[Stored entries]
╔══
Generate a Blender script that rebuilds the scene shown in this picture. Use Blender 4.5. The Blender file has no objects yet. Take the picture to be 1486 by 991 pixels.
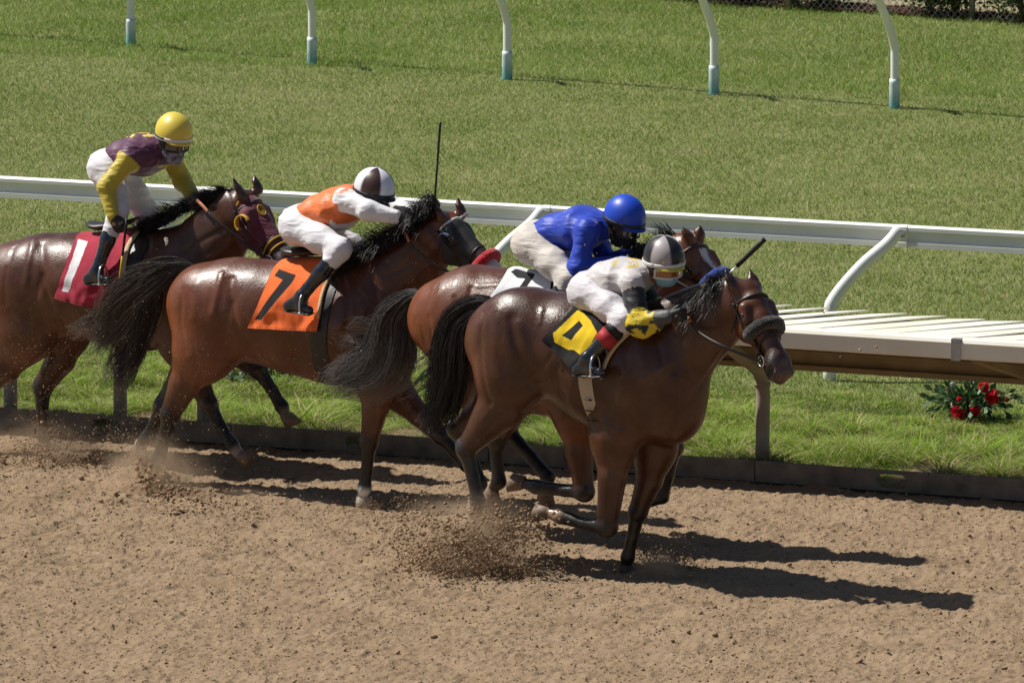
import bpy, bmesh, math, random
import numpy as np
from mathutils import Vector, Matrix
R = math.radians
rng = np.random.default_rng(7)
random.seed(7)
scene = bpy.context.scene
col = scene.collection
# ---------------------------------------------------------------- camera
F, YH, HCAM = 9600.0, -870.0, 6.82          # focal length in photo pixels, horizon row, camera height
PITCH = math.atan((495.5 - YH) / F)
CP, SP = math.cos(PITCH), math.sin(PITCH)
cam_d = bpy.data.cameras.new('camera'); cam = bpy.data.objects.new('camera', cam_d); col.objects.link(cam)
cam.location = (0, 0, HCAM); cam.rotation_euler = (math.pi/2 - PITCH, 0, 0)
cam_d.sensor_width = 36; cam_d.lens = F / 1486 * 36; cam_d.clip_start = 1; cam_d.clip_end = 2000
scene.camera = cam
# ---------------------------------------------------------------- sky and sun
SUN_EL, SUN_DIR = R(54), R(-18)             # light travels towards this heading (from +X, clockwise seen from above)
world = bpy.data.worlds.new('World'); scene.world = world; world.use_nodes = True
wn = world.node_tree.nodes; bg = wn['Background']
sky = wn.new('ShaderNodeTexSky'); sky.sky_type = 'NISHITA'; sky.sun_disc = False
sky.sun_elevation = SUN_EL
# heading of the sun itself = opposite of travel
sh = Vector((-math.cos(SUN_DIR), -math.sin(SUN_DIR), 0))
sky.sun_rotation = math.atan2(sh.x, sh.y)
sky.air_density = 1.0; sky.dust_density = 1.0
world.node_tree.links.new(sky.outputs[0], bg.inputs[0]); bg.inputs[1].default_value = 0.05
sun_d = bpy.data.lights.new('sun', 'SUN'); sun_d.energy = 5.0; sun_d.angle = R(0.53); sun_d.color = (1, .955, .88)
sun = bpy.data.objects.new('sun', sun_d); col.objects.link(sun)
sv = Vector((sh.x*math.cos(SUN_EL), sh.y*math.cos(SUN_EL), math.sin(SUN_EL)))
sun.rotation_euler = sv.to_track_quat('Z', 'Y').to_euler(); sun.location = sv*60
scene.view_settings.view_transform = 'Standard'; scene.view_settings.look = 'None'
scene.view_settings.gamma = 1; scene.view_settings.exposure = 0.28
scene.view_settings.use_curve_mapping = False
scene.cycles.max_bounces = 6; scene.cycles.transparent_max_bounces = 16
scene.cycles.volume_bounces = 1; scene.cycles.use_denoising = True

# ---------------------------------------------------------------- helpers: points
CAM = np.array([0, 0, HCAM]); FW = np.array([0, CP, -SP]); UP = np.array([0, SP, CP]); RT = np.array([1., 0, 0])
def ray(px, py): return F*FW + (px-743)*RT - (py-495.5)*UP
def P(px, py, z=0.0):
    d = ray(px, py); return CAM + d*((z-HCAM)/d[2])
def px_scale(p): return F / np.dot(np.asarray(p)-CAM, FW)     # pixels per metre at p
class Frame:
    """upright plane of a horse: X forward, Y left (away from camera), Z up"""
    def __init__(s, px, py, yaw, lat=0.0):
        a = -R(yaw); s.a = a
        s.h = np.array([math.cos(a), math.sin(a), 0]); s.l = np.array([-math.sin(a), math.cos(a), 0])
        s.O = P(px, py) + s.l*lat
    def J(s, px, py, lat=0.0):                                  # lat > 0: towards the camera
        d = ray(px, py); t = (-lat - np.dot(CAM-s.O, s.l)) / np.dot(d, s.l)
        return s.loc(CAM + d*t)
    def loc(s, p):
        q = np.asarray(p)-s.O; return np.stack([q@s.h, q@s.l, q[..., 2]], -1)
    def wor(s, q):
        q = np.asarray(q); return s.O + q[..., :1]*s.h + q[..., 1:2]*s.l + q[..., 2:3]*np.array([0, 0, 1.])
    def m(s, q, npx): return npx/px_scale(s.wor(np.asarray(q)[None])[0])
    def camdir(s, px, py):
        d = ray(px, py); d = d/np.linalg.norm(d); return s.loc(CAM), np.array([d@s.h, d@s.l, d[2]])
    def apply(s, o): o.location = s.O; o.rotation_euler = (0, 0, s.a)
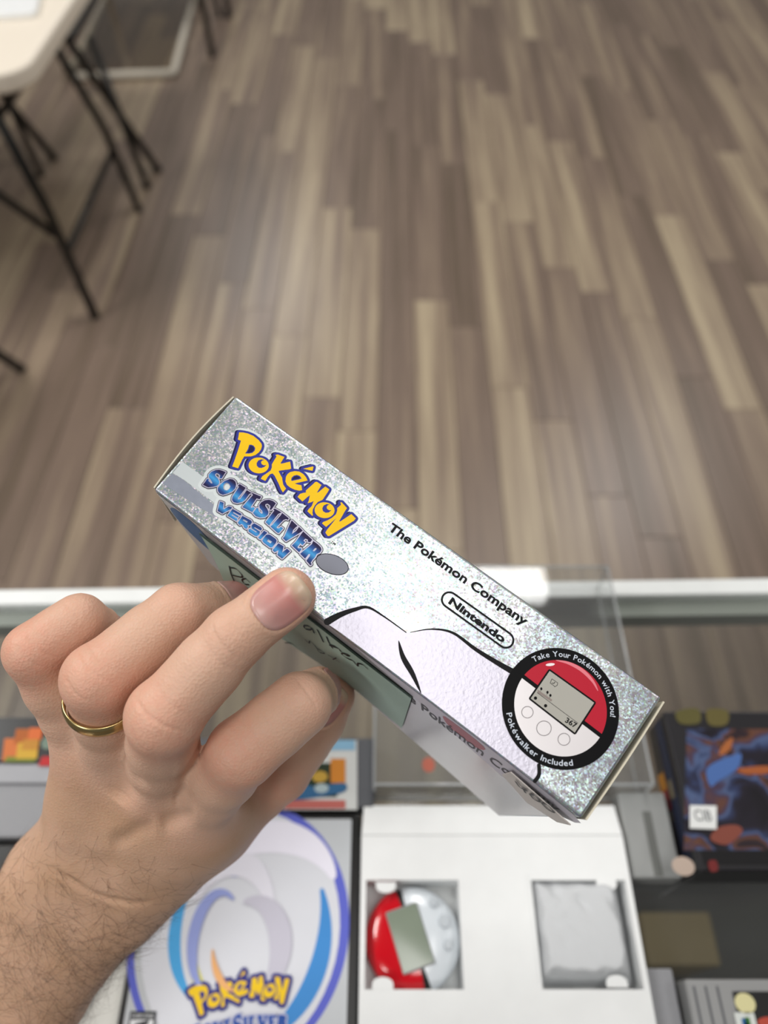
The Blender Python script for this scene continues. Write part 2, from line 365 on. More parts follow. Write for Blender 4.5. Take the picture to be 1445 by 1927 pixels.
# --- cartridge with picture label
c2 = empty('game_cartridge', (-0.07, 0.135, GZ)); tag(c2, 'dark grey game cartridge with colourful picture label above the silver case', 'cartridge')
ZT = 1.018
box('shell', (-0.142, 0.1135, GZ + 0.0002), (-0.0055, 0.1535, ZT - 0.0005), M_dgrey, c2, 0.0015)
f = flat_at(ZT)
def quad(x0, y0, x1, y1, h, sk=0): return [tp(x0 - sk, y1, h), tp(x1 - sk, y1, h), tp(x1, y0, h), tp(x0, y0, h)]
f.poly([quad(470, 1393, 672, 1524, ZT)], ink('c4c6c4'), 0)
f.poly([quad(478, 1393, 668, 1412, ZT)], ink('7fa9c4'), 0.0002)
f.poly([quad(478, 1436, 634, 1500, ZT)], ink('22301f'), 0.0002)
f.poly([ell(*tp(602, 1462, ZT), 0.0045, 0.0032)], ink('b4913a'), 0.0004)
f.poly([quad(622, 1428, 650, 1474, ZT)], ink('c07a2a'), 0.0004)
f.poly([smooth_line([tp(545, 1505, ZT), tp(600, 1500, ZT), tp(648, 1490, ZT), tp(648, 1474, ZT), tp(610, 1478, ZT), tp(590, 1480, ZT), tp(560, 1476, ZT)], 4, True)], ink('2f5e86'), 0.0005)
f.poly([ell(*tp(605, 1484, ZT), 0.004, 0.0026)], ink('9fb0b4'), 0.0007)
f.poly([quad(480, 1506, 650, 1522, ZT)], ink('b0615a'), 0.0003)
f.build('label', c2)

# --- white card insert at the lower left
wc = box('paper_insert', (-0.215, -0.05, GZ + 0.0002), (-0.1298, 0.066, 1.010), mat('white_card', 'dcdcd6', 0.6), None, 0.001)
tag(wc, 'white printed insert box beside the silver game case', 'box')

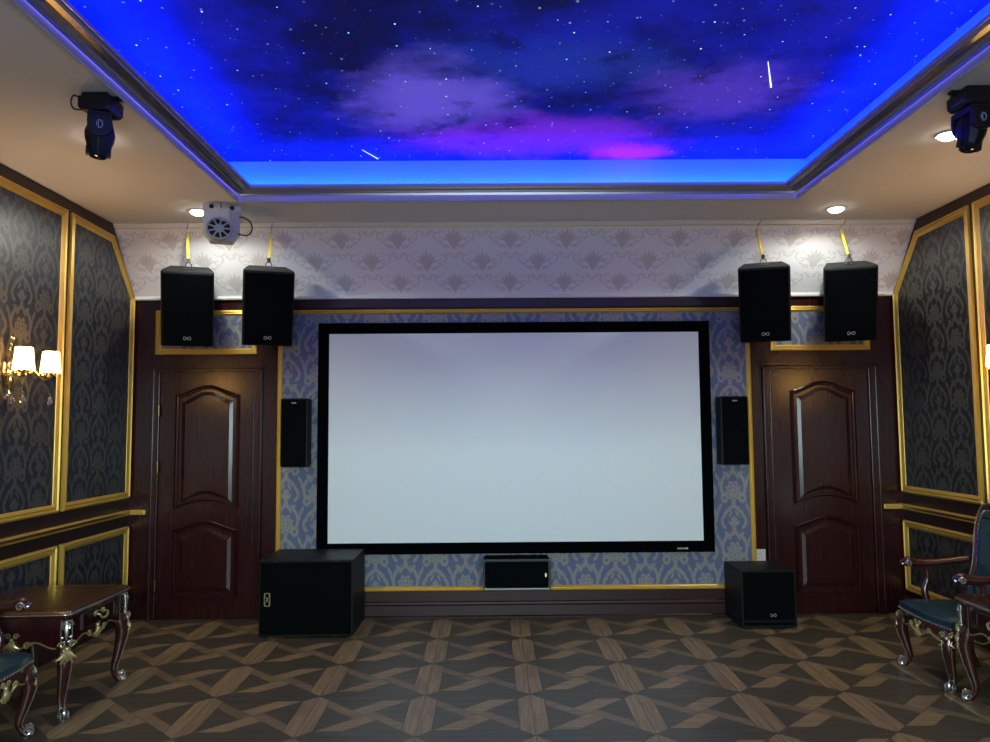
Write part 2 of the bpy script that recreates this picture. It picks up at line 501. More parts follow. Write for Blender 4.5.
╚══
WHAT TO PRODUCE
Single out each line of the records above with the string "script" in it, and copy it.

OUTPUT BELOW
Generate a Blender script that rebuilds the scene shown in this picture. Use Blender 4.5. The Blender file has no objects yet. Take the picture to be 1486 by 991 pixels.
The Blender Python script for this scene continues. Write part 2, from line 365 on. More parts follow. Write for Blender 4.5. Take the picture to be 1445 by 1927 pixels.
Write part 2 of the bpy script that recreates this picture. It picks up at line 501. More parts follow. Write for Blender 4.5.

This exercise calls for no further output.